REPUBLIKA.CO.ID, JAKARTA — Huruf Braille telah dikenal sebagai sistem tulisan yang bisa dibaca bagi para tunanetra. Seorang ilmuwan tunanetra dari Prancis, Louis Braille (1824), menemukan pola enam titik dalam huruf-huruf timbul.
Temuan ini ternyata telah ada sejak enam abad sebelumnya. Penemunya adalah ilmuwan Muslim dari Suriah, Ali bin Ahmed bin Yusuf Ibnu al-Khizr al-Amidi.
Kedua penemuan huruf untuk kaum tunanetra, baik oleh Braille maupun al-Amidi, sama-sama diilhami dari keadaan mereka yang mengalami kekurangan pada indera penglihatan sejak lahir.

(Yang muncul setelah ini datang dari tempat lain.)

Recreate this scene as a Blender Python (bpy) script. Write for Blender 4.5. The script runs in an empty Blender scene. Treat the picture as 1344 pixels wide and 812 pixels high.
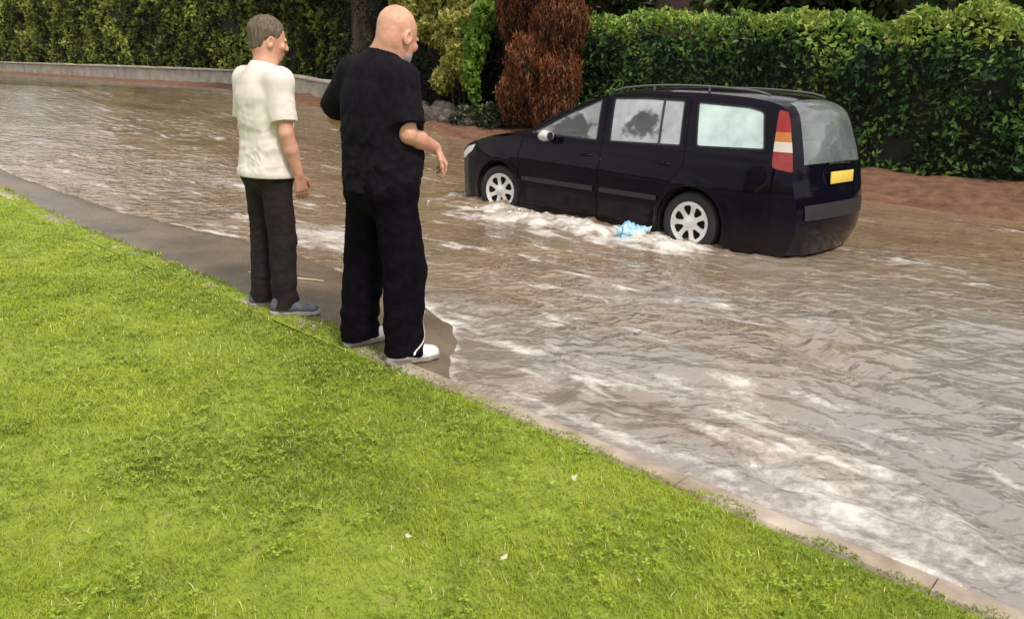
import bpy, math, random
import numpy as np
from mathutils import Matrix, Vector
from mathutils.geometry import delaunay_2d_cdt
random.seed(7); rng = np.random.default_rng(7)
S = bpy.context.scene
COL = S.collection
W = bpy.data.worlds.new("World"); S.world = W; W.use_nodes = True
S.view_settings.view_transform = 'Standard'; S.view_settings.look = 'None'
S.view_settings.exposure = 0; S.view_settings.gamma = 1
S.cycles.max_bounces = 6; S.cycles.transparent_max_bounces = 12
S.cycles.sample_clamp_indirect = 4.0

# ------------------------------------------------------------------ helpers
def npmesh(name, V, F, smooth=True):
    V = np.asarray(V, np.float32); F = np.asarray(F, np.int32)
    me = bpy.data.meshes.new(name); k = F.shape[1]
    me.vertices.add(len(V)); me.vertices.foreach_set('co', V.ravel())
    me.loops.add(F.size); me.loops.foreach_set('vertex_index', F.ravel())
    me.polygons.add(len(F)); me.polygons.foreach_set('loop_start', np.arange(0, F.size, k, dtype=np.int32))
    me.polygons.foreach_set('loop_total', np.full(len(F), k, np.int32))
    me.polygons.foreach_set('use_smooth', np.full(len(F), smooth, bool))
    me.update(calc_edges=True); me.validate(); return me
def link(name, me, mat=None, parent=None):
    o = bpy.data.objects.new(name, me); COL.objects.link(o)
    if mat is not None:
        for m in (mat if isinstance(mat, (list, tuple)) else [mat]): me.materials.append(m)
    if parent is not None: o.parent = parent
    return o
def tag(o, label=None, cat=None, group=None, kind=None):
    if label: o['label'] = label
    if cat: o['category'] = cat
    if group: o['group'] = group
    if kind: o['kind'] = kind
    return o
def empty(name, loc=(0, 0, 0), rz=0, **k):
    o = bpy.data.objects.new(name, None); COL.objects.link(o); o.location = loc
    o.rotation_euler = (0, 0, rz); o.empty_display_size = .1; return tag(o, **k)
def attr(me, name, vals, dom='POINT'):
    a = me.attributes.new(name, 'FLOAT', dom); a.data.foreach_set('value', np.asarray(vals, np.float32))
class MB:
    def __init__(s): s.v = []; s.f = []
    def add(s, vs, fs):
        n = len(s.v); s.v += [tuple(v) for v in vs]; s.f += [tuple(i + n for i in f) for f in fs]; return s
    def box(s, c, d, R=None, bev=0.0):
        x, y, z = [q / 2 for q in d]
        if bev <= 0:
            P = [Vector((a * x, b * y, e * z)) for e in (-1, 1) for a, b in ((-1, -1), (1, -1), (1, 1), (-1, 1))]
            F = [(3, 2, 1, 0), (4, 5, 6, 7), (0, 1, 5, 4), (1, 2, 6, 5), (2, 3, 7, 6), (3, 0, 4, 7)]
        else:
            b_ = min(bev, x * .99, y * .99, z * .99); P = []; F = []
            def ring(ix, iy, zz):
                r = []
                for sx, sy, a0 in ((1, 1, 0), (-1, 1, 90), (-1, -1, 180), (1, -1, 270)):
                    for q in (0, 45, 90):
                        a = math.radians(a0 + q)
                        r.append(Vector((sx * (x - b_) + math.cos(a) * (b_ - ix), sy * (y - b_) + math.sin(a) * (b_ - iy), zz)))
                return r
            for zz, ins in ((-z, b_), (-z + b_ * .3, b_ * .3), (-z + b_, 0), (z - b_, 0), (z - b_ * .3, b_ * .3), (z, b_)):
                P += ring(ins, ins, zz)
            for k in range(5):
                for i in range(12): F.append((k * 12 + i, k * 12 + (i + 1) % 12, k * 12 + 12 + (i + 1) % 12, k * 12 + 12 + i))
            F.append(tuple(range(11, -1, -1))); F.append(tuple(range(60, 72)))
        if R is not None: P = [R @ p for p in P]
        return s.add([p + Vector(c) for p in P], F)
    def tube(s, pts, r, n=8, caps=True):
        pts = [Vector(p) for p in pts]; r = r if isinstance(r, (list, tuple)) else [r] * len(pts)
        P = []; F = []; up = Vector((0, 0, 1)); pr = None
        for i, p in enumerate(pts):
            t = (pts[min(i + 1, len(pts) - 1)] - pts[max(i - 1, 0)]).normalized()
            if pr is None:
                a = t.cross(up) if abs(t.dot(up)) < .95 else t.cross(Vector((1, 0, 0)))
            else: a = pr - t * pr.dot(t)
            a.normalize(); pr = a; b = t.cross(a)
            for k in range(n):
                q = 2 * math.pi * k / n; P.append(p + (a * math.cos(q) + b * math.sin(q)) * r[i])
        for i in range(len(pts) - 1):
            for k in range(n): F.append((i * n + k, i * n + (k + 1) % n, (i + 1) * n + (k + 1) % n, (i + 1) * n + k))
        if caps: F.append(tuple(range(n - 1, -1, -1))); F.append(tuple((len(pts) - 1) * n + k for k in range(n)))
        return s.add(P, F)
    def lathe(s, prof, n=32, axis='y', c=(0, 0, 0)):   # prof: (radius, height along axis)
        P = []; F = []
        for r, h in prof:
            for k in range(n):
                q = 2 * math.pi * k / n; u, v = r * math.cos(q), r * math.sin(q)
                P.append(Vector(c) + Vector({'y': (u, h, v), 'z': (u, v, h), 'x': (h, u, v)}[axis]))
        for i in range(len(prof) - 1):
            for k in range(n): F.append((i * n + k, i * n + (k + 1) % n, (i + 1) * n + (k + 1) % n, (i + 1) * n + k))
        return s.add(P, F)
    def mesh(s, name, smooth=True):
        me = bpy.data.meshes.new(name); me.from_pydata(s.v, [], s.f)
        me.polygons.foreach_set('use_smooth', [smooth] * len(me.polygons)); me.update(); return me
    def build(s, name, mat, parent=None, smooth=True, flip=False, sharp=40):
        me = s.mesh(name, smooth)
        import bmesh
        bm = bmesh.new(); bm.from_mesh(me); bmesh.ops.recalc_face_normals(bm, faces=bm.faces)
        if smooth:
            for e in bm.edges:
                if len(e.link_faces) == 2 and e.calc_face_angle(0) > math.radians(sharp): e.smooth = False
        bm.to_mesh(me); bm.free()
        return link(name, me, mat, parent)

# numpy gradient noise
_perm = rng.permutation(256).astype(np.int64); _g = rng.normal(size=(256, 3)); _g /= np.linalg.norm(_g, axis=1)[:, None]
def noise(P):
    P = np.asarray(P, np.float64); I = np.floor(P).astype(np.int64); f = P - I; u = f * f * f * (f * (f * 6 - 15) + 10)
    out = 0
    for dx in (0, 1):
        for dy in (0, 1):
            for dz in (0, 1):
                h = _perm[(_perm[(_perm[(I[:, 0] + dx) & 255] + I[:, 1] + dy) & 255] + I[:, 2] + dz) & 255]
                g = _g[h]; w = (u[:, 0] if dx else 1 - u[:, 0]) * (u[:, 1] if dy else 1 - u[:, 1]) * (u[:, 2] if dz else 1 - u[:, 2])
                out = out + w * (g[:, 0] * (f[:, 0] - dx) + g[:, 1] * (f[:, 1] - dy) + g[:, 2] * (f[:, 2] - dz))
    return out * 1.6
def fbm(P, o=4):
    s = 0; a = 1; P = np.asarray(P, float)
    for k in range(o): s = s + a * noise(P * 2 ** k + 17.3 * k); a *= .5
    return s
def n2(x, y, sx=1, sy=None, o=3, z=0):
    sy = sx if sy is None else sy; x = np.asarray(x, float)
    return fbm(np.stack([x.ravel() * sx, np.asarray(y, float).ravel() * sy, np.full(x.size, z + .37)], 1), o).reshape(x.shape)

# ------------------------------------------------------------------ materials
def mat(name):
    m = bpy.data.materials.new(name); m.use_nodes = True; nt = m.node_tree
    return m, nt, nt.nodes['Principled BSDF']
def N(nt, typ, **k):
    n = nt.nodes.new(typ)
    for a, b in k.items(): setattr(n, a, b)
    return n
def ramp(nt, stops, src=None):
    r = N(nt, 'ShaderNodeValToRGB'); cr = r.color_ramp
    while len(cr.elements) < len(stops): cr.elements.new(.5)
    for e, (p, c) in zip(cr.elements, stops): e.position = p; e.color = (*c, 1) if len(c) == 3 else c
    if src is not None: nt.links.new(src, r.inputs[0])
    return r
def noisenode(nt, scale, detail=4, coord='Object', vec=None, rough=.55):
    tc = N(nt, 'ShaderNodeTexCoord'); n = N(nt, 'ShaderNodeTexNoise'); n.inputs['Scale'].default_value = scale
    n.inputs['Detail'].default_value = detail; n.inputs['Roughness'].default_value = rough
    if vec:
        mp = N(nt, 'ShaderNodeMapping'); mp.inputs['Scale'].default_value = vec; nt.links.new(tc.outputs[coord], mp.inputs[0]); nt.links.new(mp.outputs[0], n.inputs['Vector'])
    else: nt.links.new(tc.outputs[coord], n.inputs['Vector'])
    return n
def bump(nt, b, src, dist=.01, strength=.5):
    bn = N(nt, 'ShaderNodeBump'); bn.inputs['Distance'].default_value = dist; bn.inputs['Strength'].default_value = strength
    nt.links.new(src, bn.inputs['Height']); nt.links.new(bn.outputs[0], b.inputs['Normal']); return bn
def mk(name, c1, c2=None, rough=.7, scale=8, bs=0, bd=.01, detail=4, vec=None, lo=.35, hi=.65, metal=0, spec=.5, coat=0, bscale=None):
    m, nt, b = mat(name); b.inputs['Roughness'].default_value = rough; b.inputs['Metallic'].default_value = metal
    b.inputs['Specular IOR Level'].default_value = spec; b.inputs['Coat Weight'].default_value = coat; b.inputs['Coat Roughness'].default_value = .05
    n = noisenode(nt, scale, detail, vec=vec)
    r = ramp(nt, [(lo, c1), (hi, c2 or tuple(q * 1.15 for q in c1))], n.outputs['Fac']); nt.links.new(r.outputs[0], b.inputs['Base Color'])
    if bs:
        n_ = noisenode(nt, bscale or scale * 4, 5, vec=vec); bump(nt, b, n_.outputs['Fac'], bd, bs)
    return m
def leafmat(name, stops, trans=.35, rough=.5):
    m, nt, b = mat(name); a = N(nt, 'ShaderNodeAttribute', attribute_name='tint'); r = ramp(nt, stops, a.outputs['Fac'])
    nt.links.new(r.outputs[0], b.inputs['Base Color']); b.inputs['Roughness'].default_value = rough; b.inputs['Specular IOR Level'].default_value = .35
    t = N(nt, 'ShaderNodeBsdfTranslucent'); nt.links.new(r.outputs[0], t.inputs['Color'])
    mx = N(nt, 'ShaderNodeMixShader'); mx.inputs[0].default_value = trans; nt.links.new(b.outputs[0], mx.inputs[1]); nt.links.new(t.outputs[0], mx.inputs[2])
    nt.links.new(mx.outputs[0], nt.nodes['Material Output'].inputs['Surface']); return m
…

Bedanya, alfabet Braille yang digunakan masyarakat dunia terdiri atas 63 karakter dalam rangkaian enam titik. Para penggunanya bisa mengidentifikasinya di atas lembaran kertas.

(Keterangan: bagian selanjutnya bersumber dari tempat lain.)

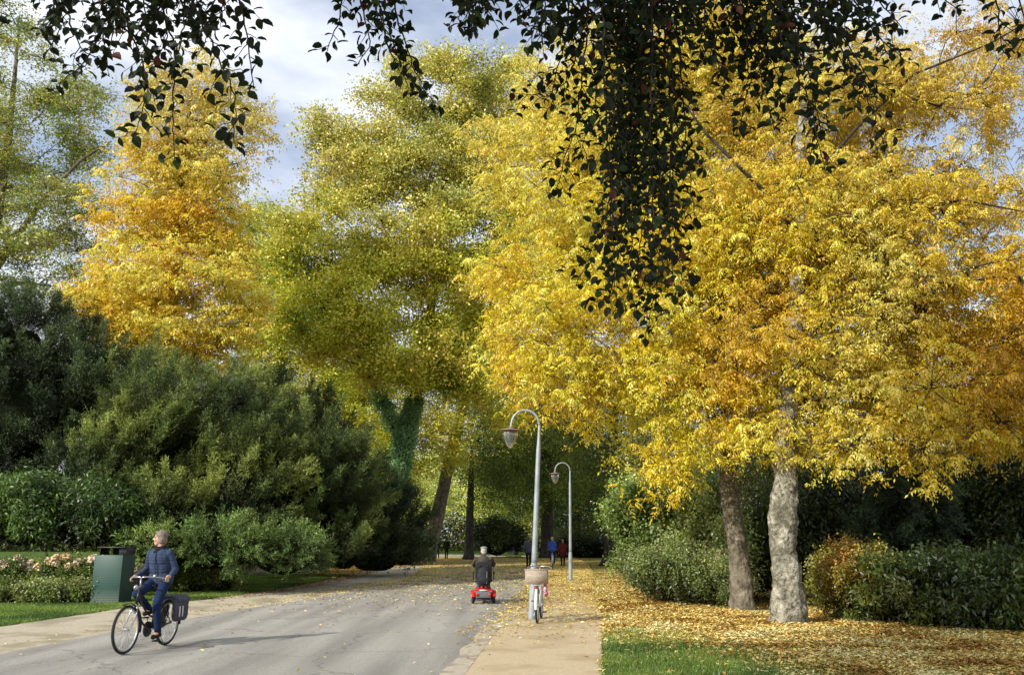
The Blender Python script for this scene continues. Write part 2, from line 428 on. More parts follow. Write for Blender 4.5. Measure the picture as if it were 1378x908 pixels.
def groundmat():
    m,nt,N,L=newmat('ground_grass')
    b=N.new('ShaderNodeBsdfPrincipled');o=N.new('ShaderNodeOutputMaterial');L.new(b.outputs[0],o.inputs[0]); b.inputs['Roughness'].default_value=.95; b.inputs['Specular IOR Level'].default_value=.1
    tc=N.new('ShaderNodeTexCoord')
    n=N.new('ShaderNodeTexNoise'); n.inputs['Scale'].default_value=1.3; n.inputs['Detail'].default_value=10; n.inputs['Roughness'].default_value=.7; L.new(tc.outputs['Object'],n.inputs[0])
    cr=N.new('ShaderNodeValToRGB'); e=cr.color_ramp.elements; e[0].position=.3;e[0].color=(.035,.07,.012,1);e[1].position=.7;e[1].color=(.12,.17,.03,1); L.new(n.outputs[0],cr.inputs[0])
    # leaf litter speckle
    v=N.new('ShaderNodeTexVoronoi'); v.inputs['Scale'].default_value=16; L.new(tc.outputs['Object'],v.inputs['Vector'])
    c2=N.new('ShaderNodeValToRGB'); c2.color_ramp.interpolation='CONSTANT'; e=c2.color_ramp.elements; e[0].position=0;e[0].color=(.16,.09,.03,1);e[1].position=.35;e[1].color=(.5,.33,.08,1); x=e.new(.6);x.color=(.42,.22,.05,1); x=e.new(.8);x.color=(.6,.45,.16,1)
    sp=N.new('ShaderNodeSeparateColor'); L.new(v.outputs['Color'],sp.inputs[0]); L.new(sp.outputs[0],c2.inputs[0])
    at=N.new('ShaderNodeAttribute'); at.attribute_name='col'; s2=N.new('ShaderNodeSeparateColor'); L.new(at.outputs['Color'],s2.inputs[0])
    # threshold random per cell (green channel) against litter amount
    cmp=N.new('ShaderNodeMath'); cmp.operation='LESS_THAN'; L.new(sp.outputs[1],cmp.inputs[0]); L.new(s2.outputs[0],cmp.inputs[1])
    mx=N.new('ShaderNodeMix'); mx.data_type='RGBA'; L.new(cmp.outputs[0],mx.inputs[0]); L.new(cr.outputs[0],mx.inputs[6]); L.new(c2.outputs[0],mx.inputs[7])
    # bare earth where blue channel
    mz=N.new('ShaderNodeMix'); mz.data_type='RGBA'; L.new(s2.outputs[2],mz.inputs[0]); L.new(mx.outputs[2],mz.inputs[6]); mz.inputs[7].default_value=(.05,.035,.02,1)
    L.new(mz.outputs[2],b.inputs['Base Color'])
    n2=N.new('ShaderNodeTexNoise'); n2.inputs['Scale'].default_value=25; n2.inputs['Detail'].default_value=6; L.new(tc.outputs['Object'],n2.inputs[0])
    bp=N.new('ShaderNodeBump'); bp.inputs['Distance'].default_value=.04; L.new(n2.outputs[0],bp.inputs['Height']); L.new(bp.outputs[0],b.inputs['Normal'])
    return m
def litter_amt(x,y):
    """0..1 amount of fallen leaves"""
    pr=interpY(path_r,y); rl=interpY(road_l,y); kr=interpY(kerb_r,y)
    right=(x>pr)
    d=np.hypot(x-6.0,(y-21)*.8)
    a=np.where(right,np.clip(1.08-np.clip(d-6,0,99)*.05,0,1),0)
    green=np.exp(-(((x-1.9)/1.35)**2+((y-11.4)/3.5)**2)); a=np.where(right,a*(1-.74*np.clip(green*1.6,0,1)),a)
    a=np.where(right&(y>45),.55,a)
    a=np.where(~right&(x<rl),np.clip((y-26)/14,0.02,.85)*np.clip((x-interpY(shld_l,y)+2.5)/1.5,0,1),a)
    return np.clip(a,0,1)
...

Sedangkan, kemampuan al-Amidi terasah melalui kemampuan jari-jarinya. Begitu pula kepekaan perasaannya yang berguna untuk mencari atau mengenali berbagai benda di sekitarnya dengan sentuhan.
Setiap kali dia pergi untuk membeli buku, dia akan selalu mengambil selembar kertas. Kertas itu digulungnya menyerupai sebentuk huruf abjad. Kemudian ditempelkan di sampul depan bukunya sebagai penanda. Sekali sentuh, dia bisa mengenali judul, harga, jumlah halaman, dan bagian kecil dari koleksi bukunya.

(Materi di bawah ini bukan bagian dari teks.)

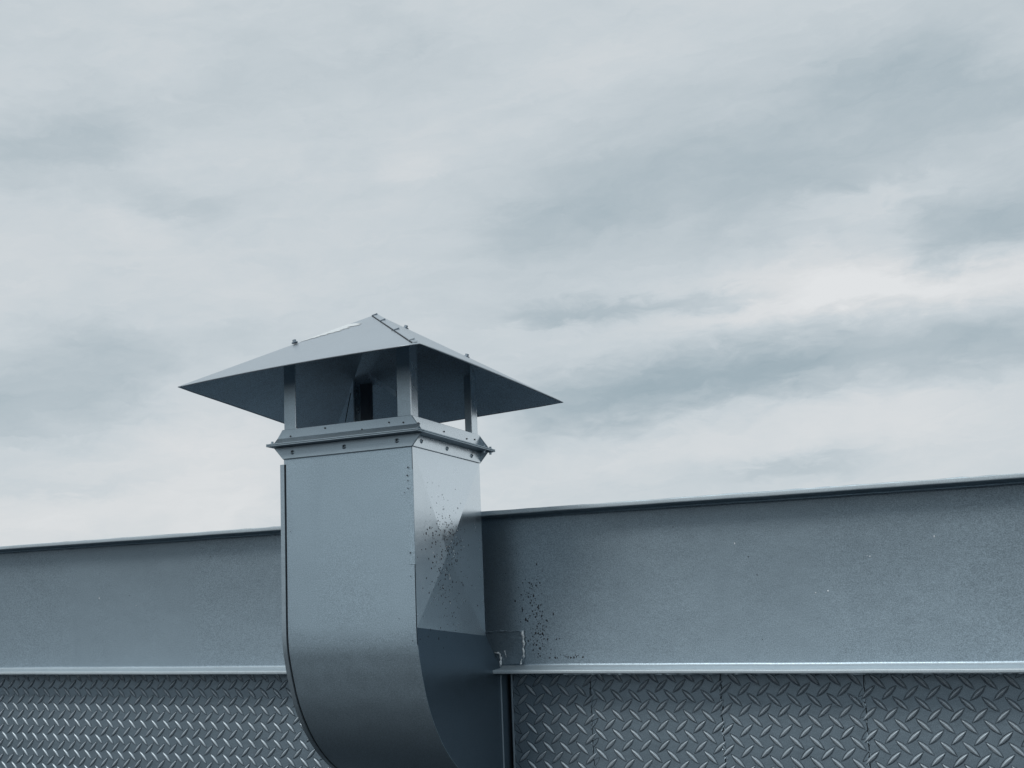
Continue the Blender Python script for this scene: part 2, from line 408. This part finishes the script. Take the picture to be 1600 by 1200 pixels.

Dia juga bisa menetapkan jarak baris bukunya. Sayangnya, sejarah dunia tak mencatat kontribusi al-Amidi. Tapi, di kawasan jazirah Arab, nama al-Amidi diabadikan. Negara Arab Saudi dan Mesir menerbitkan perangko menunjukkan pria tunanetra yang sedang membaca.
Kecerdasan ahli hukum dan pakar bahasa asing tersebut patut dihargai. Meski memiliki keterbatasan fisik, semangatnya tetap tinggi untuk menimba ilmu pengetahuan. Sistem penulisan yang ia ciptakan membuatnya mampu membaca dan menulis buku.